* THE REQUEST *
Select lines where the word "scene" appears.

* DATASET EXTRACT *
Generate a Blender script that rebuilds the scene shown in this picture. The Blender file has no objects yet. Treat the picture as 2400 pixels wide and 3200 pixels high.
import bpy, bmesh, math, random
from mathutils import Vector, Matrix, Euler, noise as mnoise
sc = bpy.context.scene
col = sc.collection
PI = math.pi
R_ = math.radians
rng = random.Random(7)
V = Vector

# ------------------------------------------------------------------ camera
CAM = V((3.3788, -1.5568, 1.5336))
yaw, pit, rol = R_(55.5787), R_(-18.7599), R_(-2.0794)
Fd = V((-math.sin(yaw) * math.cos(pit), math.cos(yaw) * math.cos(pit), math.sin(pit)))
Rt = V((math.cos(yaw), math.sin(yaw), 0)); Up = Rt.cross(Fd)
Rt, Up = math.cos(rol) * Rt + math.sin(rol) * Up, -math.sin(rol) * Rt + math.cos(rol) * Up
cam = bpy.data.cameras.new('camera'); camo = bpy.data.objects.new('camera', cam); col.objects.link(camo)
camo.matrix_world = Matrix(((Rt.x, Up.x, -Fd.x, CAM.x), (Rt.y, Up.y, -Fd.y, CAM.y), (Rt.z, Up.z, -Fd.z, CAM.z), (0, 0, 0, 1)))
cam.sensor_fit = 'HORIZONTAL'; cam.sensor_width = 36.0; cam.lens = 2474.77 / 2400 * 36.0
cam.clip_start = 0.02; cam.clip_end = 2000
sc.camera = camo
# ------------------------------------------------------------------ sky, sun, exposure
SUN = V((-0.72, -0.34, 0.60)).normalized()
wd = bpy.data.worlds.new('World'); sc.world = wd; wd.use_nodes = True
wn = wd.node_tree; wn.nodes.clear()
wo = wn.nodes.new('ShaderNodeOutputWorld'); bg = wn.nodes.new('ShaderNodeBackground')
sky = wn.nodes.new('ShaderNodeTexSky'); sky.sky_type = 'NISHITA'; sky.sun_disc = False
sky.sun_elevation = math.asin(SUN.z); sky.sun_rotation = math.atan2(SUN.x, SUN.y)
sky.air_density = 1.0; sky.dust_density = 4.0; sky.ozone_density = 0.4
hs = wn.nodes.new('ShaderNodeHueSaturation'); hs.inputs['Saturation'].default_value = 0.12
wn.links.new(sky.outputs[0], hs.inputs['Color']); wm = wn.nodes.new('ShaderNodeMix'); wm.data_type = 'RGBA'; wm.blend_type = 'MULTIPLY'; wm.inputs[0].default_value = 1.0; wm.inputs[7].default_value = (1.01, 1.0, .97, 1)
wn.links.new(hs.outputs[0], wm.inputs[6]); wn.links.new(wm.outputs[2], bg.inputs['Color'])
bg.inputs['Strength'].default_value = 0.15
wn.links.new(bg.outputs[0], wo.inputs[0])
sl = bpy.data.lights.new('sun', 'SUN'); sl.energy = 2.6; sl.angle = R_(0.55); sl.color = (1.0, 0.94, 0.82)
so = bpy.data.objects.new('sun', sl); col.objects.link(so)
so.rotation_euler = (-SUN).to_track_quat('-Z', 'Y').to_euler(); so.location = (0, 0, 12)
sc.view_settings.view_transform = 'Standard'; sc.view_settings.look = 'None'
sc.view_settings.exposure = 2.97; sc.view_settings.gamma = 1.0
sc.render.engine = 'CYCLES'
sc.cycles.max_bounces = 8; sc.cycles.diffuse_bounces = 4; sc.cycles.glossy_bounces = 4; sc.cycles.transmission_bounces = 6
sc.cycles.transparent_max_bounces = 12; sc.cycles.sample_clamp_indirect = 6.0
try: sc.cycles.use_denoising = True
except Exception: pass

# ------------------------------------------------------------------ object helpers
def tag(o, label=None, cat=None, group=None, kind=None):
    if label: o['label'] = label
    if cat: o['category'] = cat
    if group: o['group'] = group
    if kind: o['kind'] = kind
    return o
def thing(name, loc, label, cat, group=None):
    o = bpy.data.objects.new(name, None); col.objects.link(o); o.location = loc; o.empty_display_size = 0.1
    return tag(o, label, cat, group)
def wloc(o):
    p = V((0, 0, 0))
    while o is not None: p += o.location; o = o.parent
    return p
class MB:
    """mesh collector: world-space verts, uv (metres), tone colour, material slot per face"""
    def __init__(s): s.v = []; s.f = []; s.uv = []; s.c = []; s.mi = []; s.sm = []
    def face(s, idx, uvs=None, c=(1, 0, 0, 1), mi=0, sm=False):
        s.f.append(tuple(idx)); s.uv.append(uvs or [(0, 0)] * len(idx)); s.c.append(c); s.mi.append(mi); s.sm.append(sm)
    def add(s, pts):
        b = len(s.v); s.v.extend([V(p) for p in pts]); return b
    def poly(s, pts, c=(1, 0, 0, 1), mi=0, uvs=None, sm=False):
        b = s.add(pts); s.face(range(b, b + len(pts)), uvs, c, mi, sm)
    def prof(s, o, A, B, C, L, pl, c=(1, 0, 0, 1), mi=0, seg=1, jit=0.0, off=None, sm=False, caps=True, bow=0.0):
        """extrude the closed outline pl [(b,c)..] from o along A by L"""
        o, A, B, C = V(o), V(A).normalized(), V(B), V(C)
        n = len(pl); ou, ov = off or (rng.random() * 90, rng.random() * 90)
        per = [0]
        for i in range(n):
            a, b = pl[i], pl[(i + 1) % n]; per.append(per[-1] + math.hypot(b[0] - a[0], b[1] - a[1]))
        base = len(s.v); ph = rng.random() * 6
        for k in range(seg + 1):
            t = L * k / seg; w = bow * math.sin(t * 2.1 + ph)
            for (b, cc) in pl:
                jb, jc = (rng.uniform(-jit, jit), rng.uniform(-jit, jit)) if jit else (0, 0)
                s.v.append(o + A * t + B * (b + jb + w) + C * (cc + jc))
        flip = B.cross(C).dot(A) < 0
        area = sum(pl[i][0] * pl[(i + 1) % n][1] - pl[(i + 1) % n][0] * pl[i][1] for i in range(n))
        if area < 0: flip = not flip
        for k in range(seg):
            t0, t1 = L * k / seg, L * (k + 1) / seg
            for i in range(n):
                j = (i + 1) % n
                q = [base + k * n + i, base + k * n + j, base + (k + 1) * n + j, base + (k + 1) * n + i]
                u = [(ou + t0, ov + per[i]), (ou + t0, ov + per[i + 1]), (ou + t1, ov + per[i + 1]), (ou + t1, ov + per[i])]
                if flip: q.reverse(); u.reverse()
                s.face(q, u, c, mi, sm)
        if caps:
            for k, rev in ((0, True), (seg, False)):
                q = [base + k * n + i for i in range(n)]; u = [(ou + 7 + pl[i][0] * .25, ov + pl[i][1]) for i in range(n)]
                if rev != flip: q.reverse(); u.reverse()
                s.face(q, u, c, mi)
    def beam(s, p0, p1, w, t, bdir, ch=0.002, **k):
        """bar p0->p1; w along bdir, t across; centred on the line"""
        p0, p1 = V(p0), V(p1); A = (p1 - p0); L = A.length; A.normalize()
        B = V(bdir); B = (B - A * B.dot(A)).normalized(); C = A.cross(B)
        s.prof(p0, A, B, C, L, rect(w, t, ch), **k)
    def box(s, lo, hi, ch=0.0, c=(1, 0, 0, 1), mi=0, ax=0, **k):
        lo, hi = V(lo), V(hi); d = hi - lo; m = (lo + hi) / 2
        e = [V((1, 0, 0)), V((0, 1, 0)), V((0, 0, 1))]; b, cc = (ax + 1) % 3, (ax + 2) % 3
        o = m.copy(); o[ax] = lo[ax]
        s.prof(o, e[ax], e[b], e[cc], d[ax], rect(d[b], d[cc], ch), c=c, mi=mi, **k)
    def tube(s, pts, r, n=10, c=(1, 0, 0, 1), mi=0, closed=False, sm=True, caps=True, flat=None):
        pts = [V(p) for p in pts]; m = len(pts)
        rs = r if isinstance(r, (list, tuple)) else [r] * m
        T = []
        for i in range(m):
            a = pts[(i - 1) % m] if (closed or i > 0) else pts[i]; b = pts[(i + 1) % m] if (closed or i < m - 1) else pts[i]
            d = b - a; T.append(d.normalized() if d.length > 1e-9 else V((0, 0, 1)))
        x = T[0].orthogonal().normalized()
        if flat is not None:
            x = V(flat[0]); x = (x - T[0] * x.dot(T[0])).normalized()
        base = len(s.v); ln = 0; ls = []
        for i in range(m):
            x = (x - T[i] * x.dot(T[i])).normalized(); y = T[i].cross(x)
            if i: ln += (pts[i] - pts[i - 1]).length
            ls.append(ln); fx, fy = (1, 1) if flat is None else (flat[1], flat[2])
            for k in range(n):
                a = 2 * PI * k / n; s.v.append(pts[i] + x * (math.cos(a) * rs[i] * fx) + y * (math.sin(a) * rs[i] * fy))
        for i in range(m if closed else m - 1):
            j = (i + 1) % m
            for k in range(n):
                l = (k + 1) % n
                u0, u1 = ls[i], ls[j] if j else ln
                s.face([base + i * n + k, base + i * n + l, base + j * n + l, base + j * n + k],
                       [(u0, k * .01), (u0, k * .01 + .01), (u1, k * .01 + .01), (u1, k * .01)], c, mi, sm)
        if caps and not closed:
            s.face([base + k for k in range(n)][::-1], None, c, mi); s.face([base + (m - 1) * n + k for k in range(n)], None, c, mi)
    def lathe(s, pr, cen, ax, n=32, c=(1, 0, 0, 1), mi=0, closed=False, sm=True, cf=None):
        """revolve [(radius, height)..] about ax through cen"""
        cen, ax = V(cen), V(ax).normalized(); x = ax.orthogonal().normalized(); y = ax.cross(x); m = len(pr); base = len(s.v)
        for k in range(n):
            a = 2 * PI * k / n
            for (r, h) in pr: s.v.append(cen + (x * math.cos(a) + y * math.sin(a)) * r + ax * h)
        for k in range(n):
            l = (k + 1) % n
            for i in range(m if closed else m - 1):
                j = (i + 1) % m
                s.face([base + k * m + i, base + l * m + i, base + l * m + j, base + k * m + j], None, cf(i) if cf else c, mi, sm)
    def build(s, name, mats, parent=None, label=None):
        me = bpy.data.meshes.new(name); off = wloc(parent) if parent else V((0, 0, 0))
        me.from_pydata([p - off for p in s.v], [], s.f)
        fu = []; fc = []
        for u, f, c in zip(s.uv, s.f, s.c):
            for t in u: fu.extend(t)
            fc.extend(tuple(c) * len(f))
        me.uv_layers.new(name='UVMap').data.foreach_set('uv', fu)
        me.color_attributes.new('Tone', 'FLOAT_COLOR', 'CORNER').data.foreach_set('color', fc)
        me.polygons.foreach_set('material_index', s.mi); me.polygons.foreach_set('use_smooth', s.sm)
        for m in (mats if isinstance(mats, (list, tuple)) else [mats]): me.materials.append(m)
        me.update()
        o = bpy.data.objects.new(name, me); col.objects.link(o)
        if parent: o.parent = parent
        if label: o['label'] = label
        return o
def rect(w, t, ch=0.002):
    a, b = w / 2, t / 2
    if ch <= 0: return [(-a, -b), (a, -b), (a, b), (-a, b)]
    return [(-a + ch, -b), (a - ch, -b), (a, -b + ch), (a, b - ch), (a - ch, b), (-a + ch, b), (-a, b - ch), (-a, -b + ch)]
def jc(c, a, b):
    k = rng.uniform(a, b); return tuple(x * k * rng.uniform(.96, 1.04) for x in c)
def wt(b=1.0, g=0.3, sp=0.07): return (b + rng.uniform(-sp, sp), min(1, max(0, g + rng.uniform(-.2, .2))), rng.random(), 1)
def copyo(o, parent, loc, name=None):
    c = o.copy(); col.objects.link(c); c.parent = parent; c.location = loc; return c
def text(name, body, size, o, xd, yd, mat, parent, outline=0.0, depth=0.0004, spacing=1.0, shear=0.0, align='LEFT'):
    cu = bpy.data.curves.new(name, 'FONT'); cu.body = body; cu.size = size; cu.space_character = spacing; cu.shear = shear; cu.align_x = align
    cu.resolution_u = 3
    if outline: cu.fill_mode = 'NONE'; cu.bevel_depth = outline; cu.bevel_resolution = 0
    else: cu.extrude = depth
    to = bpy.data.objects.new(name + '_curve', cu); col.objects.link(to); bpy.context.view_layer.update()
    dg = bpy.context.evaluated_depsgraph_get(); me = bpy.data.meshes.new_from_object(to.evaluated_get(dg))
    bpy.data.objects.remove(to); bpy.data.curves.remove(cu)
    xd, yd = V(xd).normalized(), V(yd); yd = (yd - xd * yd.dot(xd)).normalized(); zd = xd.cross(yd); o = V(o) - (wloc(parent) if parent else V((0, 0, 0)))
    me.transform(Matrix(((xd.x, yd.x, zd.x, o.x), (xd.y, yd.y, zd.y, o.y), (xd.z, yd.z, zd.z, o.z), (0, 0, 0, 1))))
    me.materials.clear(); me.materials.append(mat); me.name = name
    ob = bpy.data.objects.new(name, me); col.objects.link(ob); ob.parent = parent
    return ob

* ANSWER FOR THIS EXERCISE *
Generate a Blender script that rebuilds the scene shown in this picture. The Blender file has no objects yet. Treat the picture as 2400 pixels wide and 3200 pixels high.
sc = bpy.context.scene